Yup! I don't even bother with the gun argument anymore, I just go right to beer, motorcycles, rock climbing, etc.. What ever common ground I can find and say it will be eventually banned by the "Enemies of Fun".
They're trying to pass keg registration in the Texas legislature, and the bill was authored by a Republican. He's also trying to make it illegal to sell alcohol to 21-year-olds until 7 a.m. on their birthday.
Ayn Rand covered this in Atlas Shrugged. She says that a government has no power over innocent citizens. But if laws are so numerous, and unable to be objectively interpreted, then everyone becomes a criminal and subject to government action.
And these idiots are usually attorneys or teachers. Rules take on a life of their own and become more important than the job they were elected for; representation of their constituents. These people are only representing themselves.
Almost too stupid for comment.
I believe that the truely hardcore fraternity dinkers vastly prefer cases of bottles of beer to kegs. The kegs are simply to heavy to throw at the campus cops!
So9
They are doing this RIGHT NOW in New York State. Our Legislature passed a law last year that put a serial number on all kegs of beer, and every time you buy a keg, you must fill out a form that has the keg's serial # on it, and your drivers license ID #. This was meant so that if the cops bust up an underage drinking party with a keg of beer, they know who to crack down on.
Just like the War On Drugs, now kids have moved on to drinking hard liquor, where bottles do not have serial numbers.
IDIOTS!
"They may take our livesh...*hic*...but they'll never take...our PARTY BALLSH! WOOOOOO! *hurrrrrrl*"
}:-)4
I see people peel labels from longnecks all the time. Do you think this "sticker" will be (pun intended) "sticking around" on the keg, especially if it points to the perp?
I'm REALLY surprised they didn't think of putting serial numbers on the kegs and track them back to the store, thus making the store liable regardless of who bought the keg.
Personally, I never violate my self-imposed one-keg-per-day limit! ;-P
How dare they interfere with college students' inalienable right to drink 'til they puke? It's gotta be unconstitutional. It's the 3.2 Amendment to the Constitution...I'm sure.
"Congress shall make no law limiting the consumption of beer by students, whatever their age."
Yeah, that's the ticket. Just like RKBA. Sure thing.

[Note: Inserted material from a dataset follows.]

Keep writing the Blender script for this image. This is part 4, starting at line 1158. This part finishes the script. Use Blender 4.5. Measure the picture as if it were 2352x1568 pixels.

No kidding. Keg micro-chipping and GPS tracking are down the road. Of course the cost gets passed along to the consumer. Now I have another reason to keep home brewing 8>) (like I need a reason)
Quote of the Day
If they outlaw kegs only those who can afford barrells will have beer...........hey, that's everybody!!!!!!!!!
America, where beer is registered and illegal aliens run free.
The huge number of complex laws is also what judges use to legislate from the bench. If laws were few and simple, judges would be on a short leash.
There's been talk of this in East Lansing for years.